Personally, I'm not a fan of dogs on furniture, and certainly not puppies. Perhaps you need to get off the sofa yourself, get down on his level and play with him, rather than allowing him to dig around on your sofa. So again, distraction to an appropriate activity, and lots of praise with it, so that he learns what is good.

Puppies are bloody hard work. I think it sounds like your expectations for his behaviour may be a little out of kilter for the reality. The Zak George book and his YouTube videos are really good for ideas for training and what to expect with young puppies.

missbattenburg Wed 13-Feb-19 10:17:36

It all sounds like normal puppy behaviour but it will not go away by itself. It will take regular and consistent training and input from you.

Puppies (and dogs) are crepuscular so, while evening is down time for you, it is not his naturally quiet time (afternoon is). You will need to train and condition him to understand that evenings are for settling down as nothing happens.

As gently as possible, it does sound a bit like this might be your first pup and you are unsure of what is normal or how to handle it for the best. Perhaps finding a good, local puppy class would help you? The decent ones will help you work through all the normal puppy problems as well as help you train sits, stays, loose lead training etc.

Puppies are hard work (pp have said) and this is not the hardest part.

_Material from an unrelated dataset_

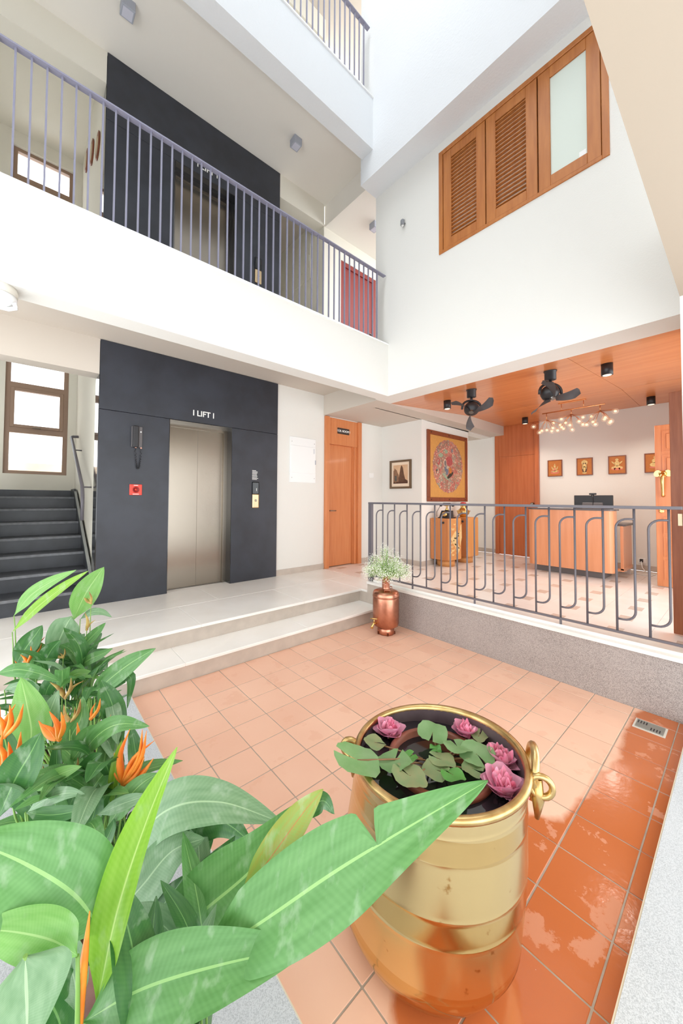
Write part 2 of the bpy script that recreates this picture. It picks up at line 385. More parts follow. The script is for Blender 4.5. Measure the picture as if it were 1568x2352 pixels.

They go through phases and, for many, the adolescent phase is harder than this one. Having someone local to help you train etc could be a support for you both...

pilates Thu 14-Feb-19 20:23:54

I did the yelping with my puppy when he was nippy and it worked well. He looked quite shocked when I did it.

Gremlinsateit Fri 15-Feb-19 03:19:27

That all sounds very normal. Yelping didn’t work for our terrier - it just made him more excited. The thing that worked best was to carry a tug toy when he was feeling bitey, and redirect him to that.